• [Task instructions]
Within the records that follow, find every line containing the string "Blender". Copy those lines.

>> begin Recorded information

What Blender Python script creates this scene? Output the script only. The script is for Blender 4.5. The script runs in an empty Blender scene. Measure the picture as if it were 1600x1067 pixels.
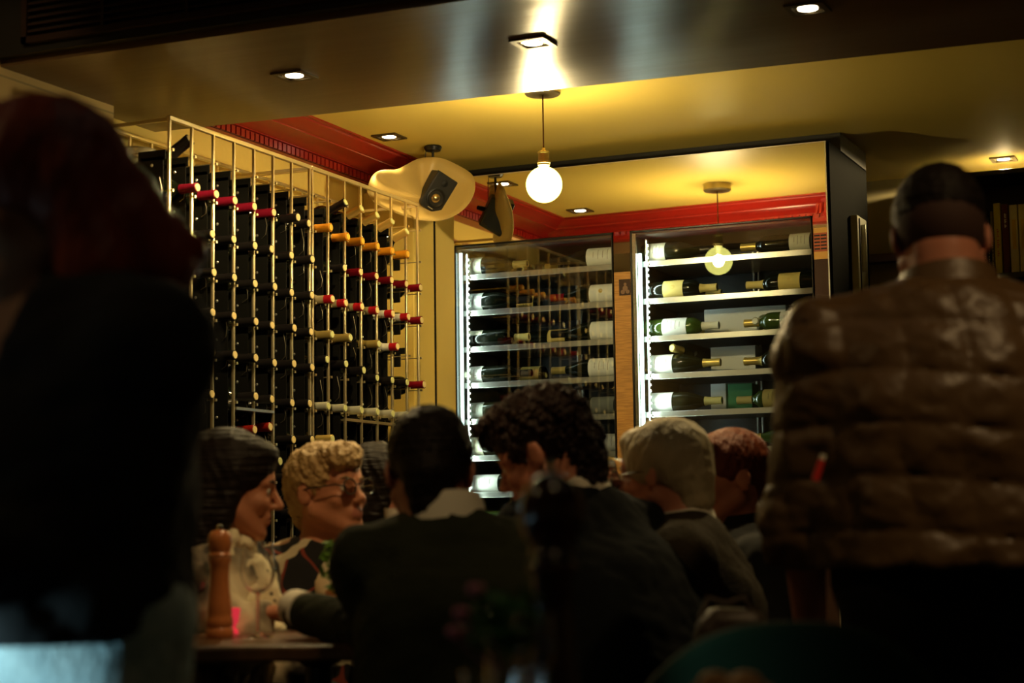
import bpy, bmesh, math, random
import numpy as np
from mathutils import Vector, Matrix
random.seed(7)
SC = bpy.context.scene
COL = SC.collection
H = 0.96                      # eye height of the photographer above the floor
PI = math.pi
# ------------------------------------------------------------------ camera
FPX, YAW, PITCH, ROLL = 2833., .4138, .1049, -.0138
_f = Vector((-math.sin(YAW)*math.cos(PITCH), math.cos(YAW)*math.cos(PITCH), math.sin(PITCH)))
_r0 = Vector((math.cos(YAW), math.sin(YAW), 0)); _u0 = _r0.cross(_f)
_r = math.cos(ROLL)*_r0 + math.sin(ROLL)*_u0; _u = -math.sin(ROLL)*_r0 + math.cos(ROLL)*_u0
CAMP = Vector((0, 0, H))
def ray(x, y): return _f + (x-800)/FPX*_r - (y-533.5)/FPX*_u
def onX(x, y, X): d = ray(x, y); return CAMP + d*(X/d.x)
def onY(x, y, Y): d = ray(x, y); return CAMP + d*(Y/d.y)
def onZ(x, y, z): d = ray(x, y); return CAMP + d*((z-H)/d.z)
def atD(x, y, D): return CAMP + ray(x, y)*D
cam = bpy.data.cameras.new('camera'); camo = bpy.data.objects.new('camera', cam); COL.objects.link(camo)
M = Matrix((( _r.x, _u.x, -_f.x, 0), (_r.y, _u.y, -_f.y, 0), (_r.z, _u.z, -_f.z, H), (0, 0, 0, 1)))
camo.matrix_world = M
cam.sensor_width = 36; cam.lens = FPX/1600*36; cam.clip_end = 60; cam.clip_start = .05
cam.dof.use_dof = True; cam.dof.focus_distance = 6.6; cam.dof.aperture_fstop = 3.0
SC.camera = camo
SC.view_settings.view_transform = 'Standard'; SC.view_settings.look = 'None'
SC.view_settings.gamma = 1; SC.view_settings.exposure = .5; SC.view_settings.use_curve_mapping = False
w = bpy.data.worlds.new('world'); SC.world = w; w.use_nodes = True
w.node_tree.nodes['Background'].inputs[0].default_value = (.25, .6, .45, 1)
w.node_tree.nodes['Background'].inputs[1].default_value = .0012

# ------------------------------------------------------------------ materials
MATS = {}
def mat(name, col=(.5, .5, .5), rough=.6, metal=0., emis=None, estr=0., spec=.5, bump=None, coat=0., trans=0., ior=1.45, sheen=0., aniso=0.):
    if name in MATS: return MATS[name]
    m = bpy.data.materials.new(name); m.use_nodes = True; nt = m.node_tree
    b = nt.nodes['Principled BSDF']
    b.inputs['Base Color'].default_value = (*col, 1); b.inputs['Roughness'].default_value = rough
    b.inputs['Metallic'].default_value = metal; b.inputs['Specular IOR Level'].default_value = spec
    b.inputs['Coat Weight'].default_value = coat; b.inputs['Transmission Weight'].default_value = trans
    b.inputs['IOR'].default_value = ior; b.inputs['Sheen Weight'].default_value = sheen
    b.inputs['Anisotropic'].default_value = aniso
    if emis: b.inputs['Emission Color'].default_value = (*emis, 1); b.inputs['Emission Strength'].default_value = estr
    if bump:
        sc, st, kind = bump
        tc = nt.nodes.new('ShaderNodeTexCoord'); mp = nt.nodes.new('ShaderNodeMapping')
        nt.links.new(tc.outputs['Object'], mp.inputs[0])
        if isinstance(sc, tuple): mp.inputs['Scale'].default_value = sc; s = 1.
        else: s = sc
        n = nt.nodes.new('ShaderNodeTexNoise' if kind == 'noise' else 'ShaderNodeTexVoronoi'); n.inputs['Scale'].default_value = s
        if kind == 'noise': n.inputs['Detail'].default_value = 4
        nt.links.new(mp.outputs[0], n.inputs['Vector'])
        bp = nt.nodes.new('ShaderNodeBump'); bp.inputs['Strength'].default_value = st; bp.inputs['Distance'].default_value = .02
        nt.links.new(n.outputs[0], bp.inputs['Height']); nt.links.new(bp.outputs[0], b.inputs['Normal'])
    MATS[name] = m; return m
def colornoise(m, c1, c2, scale, lo=.4, hi=.6, kind='noise', coord='Object', detail=3, sc3=(1, 1, 1)):
    nt = m.node_tree; b = nt.nodes['Principled BSDF']
    tc = nt.nodes.new('ShaderNodeTexCoord'); mp = nt.nodes.new('ShaderNodeMapping'); mp.inputs['Scale'].default_value = sc3
    nt.links.new(tc.outputs[coord], mp.inputs[0])
    if kind == 'noise': n = nt.nodes.new('ShaderNodeTexNoise'); n.inputs['Detail'].default_value = detail
    elif kind == 'voronoi': n = nt.nodes.new('ShaderNodeTexVoronoi')
    else: n = nt.nodes.new('ShaderNodeTexWave'); n.inputs['Distortion'].default_value = 3; n.inputs['Detail'].default_value = 2
    n.inputs['Scale'].default_value = scale
    nt.links.new(mp.outputs[0], n.inputs['Vector'])
    r = nt.nodes.new('ShaderNodeValToRGB'); r.color_ramp.elements[0].position = lo; r.color_ramp.elements[1].position = hi
    r.color_ramp.elements[0].color = (*c1, 1); r.color_ramp.elements[1].color = (*c2, 1)
    nt.links.new(n.outputs[0], r.inputs[0]); nt.links.new(r.outputs[0], b.inputs['Base Color']); return m
def glassmat(name, tint=(1, 1, 1), ior=1.5, rough=.0):
    """thin pane: fresnel mix of clear transmission and a mirror reflection"""
    if name in MATS: return MATS[name]
    m = bpy.data.materials.new(name); m.use_nodes = True; nt = m.node_tree; nt.nodes.clear()
    o = nt.nodes.new('ShaderNodeOutputMaterial'); mx = nt.nodes.new('ShaderNodeMixShader')
    t = nt.nodes.new('ShaderNodeBsdfTransparent'); t.inputs[0].default_value = (*tint, 1)
    g = nt.nodes.new('ShaderNodeBsdfGlossy'); g.inputs['Roughness'].default_value = rough
    f = nt.nodes.new('ShaderNodeFresnel'); f.inputs['IOR'].default_value = ior
    nt.links.new(f.outputs[0], mx.inputs[0]); nt.links.new(t.outputs[0], mx.inputs[1]); nt.links.new(g.outputs[0], mx.inputs[2])
    nt.links.new(mx.outputs[0], o.inputs[0]); MATS[name] = m; return m
def mixlamp(name, col, estr, clear):
    """thin lamp glass that glows a little and lets the filament show"""
    m = bpy.data.materials.new(name); m.use_nodes = True; nt = m.node_tree; nt.nodes.clear()
    o = nt.nodes.new('ShaderNodeOutputMaterial'); mx = nt.nodes.new('ShaderNodeMixShader'); mx.inputs[0].default_value = clear
    e = nt.nodes.new('ShaderNodeEmission'); e.inputs[0].default_value = (*col, 1); e.inputs[1].default_value = estr
    t = nt.nodes.new('ShaderNodeBsdfTransparent')
    nt.links.new(e.outputs[0], mx.inputs[1]); nt.links.new(t.outputs[0], mx.inputs[2]); nt.links.new(mx.outputs[0], o.inputs[0])
    return m

WARM = (1., .70, .22)
m_ceil = mat('cream_satin_ceiling', (.72, .55, .12), .42, spec=.5)
m_beam = mat('brown_lacquered_beam', (.13, .075, .028), .3, spec=.9, bump=((1.2, 9, 3), .10, 'noise'), aniso=.6)
m_dark = mat('near_black_paint', (.012, .012, .009), .6)
m_wall = mat('yellow_cream_wall', (.84, .64, .16), .75, bump=(30, .05, 'noise'))
m_tile = mat('pale_brick_wall', (.70, .52, .22), .7)
def brick(m):
    nt = m.node_tree; b = nt.nodes['Principled BSDF']; tc = nt.nodes.new('ShaderNodeTexCoord'); mp = nt.nodes.new('ShaderNodeMapping')
    mp.inputs['Rotation'].default_value = (PI/2, 0, PI/2)
    n = nt.nodes.new('ShaderNodeTexBrick'); n.inputs['Scale'].default_value = 6
    n.inputs['Color1'].default_value = (.68, .5, .2, 1); n.inputs['Color2'].default_value = (.6, .43, .16, 1); n.inputs['Mortar'].default_value = (.4, .3, .12, 1)
    nt.links.new(tc.outputs['Object'], mp.inputs[0]); nt.links.new(mp.outputs[0], n.inputs['Vector']); nt.links.new(n.outputs[0], b.inputs['Base Color'])
    bp = nt.nodes.new('ShaderNodeBump'); bp.inputs['Strength'].default_value = .4; nt.links.new(n.outputs[1], bp.inputs['Height']); bp.invert = True
    nt.links.new(bp.outputs[0], b.inputs['Normal'])
brick(m_tile)
m_beige = mat('grey_beige_wall', (.42, .36, .2), .8)
m_red = mat('glossy_red_plaster', (.30, .012, .007), .3, spec=.7)
m_redline = mat('dark_groove', (.05, .004, .004), .7)
m_floor = mat('dark_floorboards', (.05, .03, .018), .5)
colornoise(m_floor, (.03, .018, .01), (.08, .05, .025), 3, kind='wave', sc3=(1, 6, 1))
m_mirror = mat('mirror_glass', (.93, .93, .90), .012, 1.0)
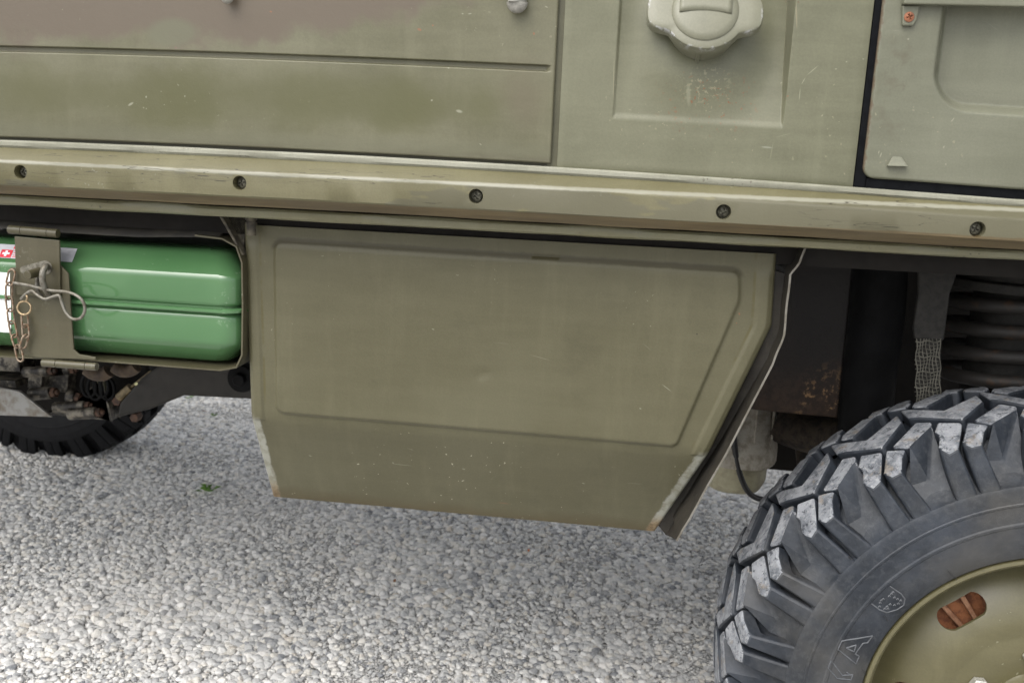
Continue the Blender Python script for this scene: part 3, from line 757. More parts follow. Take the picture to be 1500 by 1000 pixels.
# hanger bolts over the box
m_dirty = plain('dirty_steel', (.10, .088, .062), .7, .15, .6, 90, (.035, .03, .024))
mb = MB(); c = P(368, 322, .03)
for k in range(5): mb.cyl(c + Vector((0, 0, -.006 + k * .0055)), c + Vector((0, 0, -.003 + k * .0055)), .0075, .0075, 14)
mb.cyl(c + Vector((0, 0, -.02)), c + Vector((0, 0, .04)), .0062, .0062, 14)
link('hanger_bolt', mb.mesh('hanger_bolt', m_dirty, 40), truck)
# triangular bracket left of the box
mb = MB(); mb.prism([P(320, 312, .05), P(362, 312, .05), P(356, 375, .05), P(352, 372, .05)], (0, .004, 0)); mb.prism([P(318, 312, .035), P(323, 312, .035), P(357, 374, .035), P(353, 374, .035)], (0, .02, 0))
link('corner_bracket', mb.mesh('corner_bracket', m_dirty, None), truck, .001)

# ------------------------------------------------------------------ can holder: tray, lid, clamp plate, chain
m_hold = paint('holder_paint', (.150, .132, .078), (.18, .165, .105), k=.35, kb=.90, chips=.63, streak=.25, rust=.25)
YH = .030
holder = bpy.data.objects.new('can_holder', None); COL.objects.link(holder); holder.parent = truck; holder.location = -truck.location
mb = MB()
pth = [P(a, b, YH) for a, b in ((-420, 500), (-200, 512), (140, 527), (322, 541), (345, 537), (353, 520), (354, 450), (353, 385), (345, 362), (325, 351), (285, 346))]
sm_p = MB(); 
def ribbon(mb, pts, depth, th):
    n = len(pts); o_ = []
    for i, p in enumerate(pts):
        d = (pts[min(i + 1, n - 1)] - pts[max(i - 1, 0)]).normalized(); o_.append(p + Vector((-d.z, 0, d.x)) * -th)
    bk = Vector((0, depth, 0)); A, B = pts, o_
    mb.grid([A, B]); mb.grid([B, [p + bk for p in B]]); mb.grid([[p + bk for p in A], A]); mb.grid([[p + bk for p in B], [p + bk for p in A]])
    for k in (0, n - 1): mb.add([A[k], B[k], B[k] + bk, A[k] + bk], [(0, 1, 2, 3)])
ribbon(mb, pth, .36, .0022)
link('holder_tray', mb.mesh('holder_tray', m_hold, 40), holder)
# lid sheet rising to the floor behind the sill
mb = MB(); e0 = [P(a, b, .034) for a, b in ((-420, 322), (0, 333), (40, 337), (200, 346), (285, 346), (318, 349))]
e1 = [Vector((p.x, p.y + .10, p.z + .035)) for p in e0]; e2 = [Vector((p.x, p.y + .36, p.z + .036)) for p in e0]
mb.grid([e0, e1, e2]); o = link('holder_lid', mb.mesh('holder_lid', m_pan, 30), holder); sd = o.modifiers.new('thick', 'SOLIDIFY'); sd.thickness = .0015
# clamp plates
YC = .012
mb = MB(); mb.prism([P(21, 346, YC - .004), P(87, 352, YC - .004), P(88, 437, YC - .004), P(24, 432, YC - .004)], (0, .003, 0))
pl = link('clamp_plate', mb.mesh('clamp_plate', m_hold, None), holder, .0008)
mb = MB()
lowf = [P(14, 392, YC), P(88, 388, YC), P(100, 401, YC), P(104, 460, YC), P(108, 512, YC), P(116, 519, YC), P(140, 523, YC), P(140, 527, YC), P(60, 524, YC), P(28, 520, YC), P(20, 470, YC), P(14, 430, YC)]
mb.prism(lowf, (0, .003, 0)); link('clamp_base', mb.mesh('clamp_base', m_hold, None), holder, .0008)
mb = MB()
def hinge(y, pts, r):
    a, b = P(*pts[0], y), P(*pts[1], y)
    for k, (t0_, t1_) in enumerate(((0, .255), (.265, .80), (.81, 1.0))): mb.cyl(a.lerp(b, t0_), a.lerp(b, t1_), r, r, 18)
hinge(YC - .004, ((14, 336), (85, 342)), .0058)
link('hinge_roll', mb.mesh('hinge_roll', m_hold, 40), holder)
mb = MB(); hinge(YC + .002, ((63, 531), (142, 537)), .0055)
link('hinge_roll', mb.mesh('hinge_roll', m_hold, 40), holder)
# slot, turning pin, staple
m_gal = plain('galvanised_wire', (.17, .16, .135), .42, .4, .4, 150, (.10, .088, .065))
m_slot = plain('slot_worn', (.16, .15, .12), .5, .2, .4, 120, (.07, .062, .045))
YS = YC - .0042
mb = MB(); 
a, b = P(36, 396, YS), P(68, 392, YS)
n_ = 12; slot = []
sl_pts = []
for k in range(n_ + 1): t = math.pi / 2 + math.pi * k / n_; sl_pts.append(P(35 + 5.5 * math.cos(t), 395 - 5.5 * math.sin(t), YS))
for k in range(n_ + 1): t = -math.pi / 2 - .5 + (math.pi + .9) * k / n_; sl_pts.append(P(66 + 10.5 * math.cos(t), 392 - 10.5 * math.sin(t), YS))
mb.prism(sl_pts, (0, -.0004, 0), 0)
link('keyhole_slot', mb.mesh('keyhole_slot', m_slot, None), holder)
mb = MB(); c = P(58, 398, YS); mb.cyl(c, c + Vector((-.003, -.022, -.002)), .0064, .0060, 20)
link('clamp_pin', mb.mesh('clamp_pin', m_hold, 40), holder, .0006)
mb = MB(); mb.tube([P(70, 392, YS + .002), P(67, 390, YS - .012), P(62, 402, YS - .018), P(64, 418, YS - .016), P(72, 432, YS - .006)], .0040, 12)
mb.tube([P(55, 408, YS), P(54, 420, YS - .008), P(57, 430, YS - .004), P(62, 432, YS + .002)], .0026, 10)
link('staple', mb.mesh('staple', m_gal, 50), holder)
# spring clip
YK = YS - .012
mb = MB(); mb.tube([P(20, 414, YK + .004), P(45, 418.5, YK), P(72, 425, YK - .002), P(100, 428, YK - .004), P(118, 437, YK - .006), P(124.5, 452, YK - .006), P(119, 465, YK - .005), P(107, 467, YK - .004), P(97, 458, YK - .003), P(91, 444, YK - .002), P(87, 433, YK - .002), P(79, 434, YK - .002), P(66, 438, YK - .003), P(55, 432, YK - .002), P(47, 426, YK), P(39, 430, YK), P(31, 438, YK + .002)], .0021, 10, sub=7)
link('spring_clip', mb.mesh('spring_clip', m_gal, 60), holder)
mb = MB(); c = P(35.5, 451, YK + .002); mb.tube([c + Vector((.0098 * math.cos(t), .002 * math.sin(t * 1.0), .0088 * math.sin(t))) for t in [2 * math.pi * i / 24 for i in range(24)]], .0014, 8, True, 1)
mb.tube([P(39, 440, YK), P(40, 436, YK - .003), P(38.5, 432, YK)], .0014, 8)
m_brass = plain('aged_brass', (.36, .27, .16), .4, .6, .4, 200, (.20, .15, .09))
link('split_ring', mb.mesh('split_ring', m_brass, 60), holder)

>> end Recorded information

• [Solution to the exercise]
What Blender Python script creates this scene? Output the script only. The script is for Blender 4.5. The script runs in an empty Blender scene. Measure the picture as if it were 1600x1067 pixels.
Continue the Blender Python script for this scene: part 3, from line 757. More parts follow. Take the picture to be 1500 by 1000 pixels.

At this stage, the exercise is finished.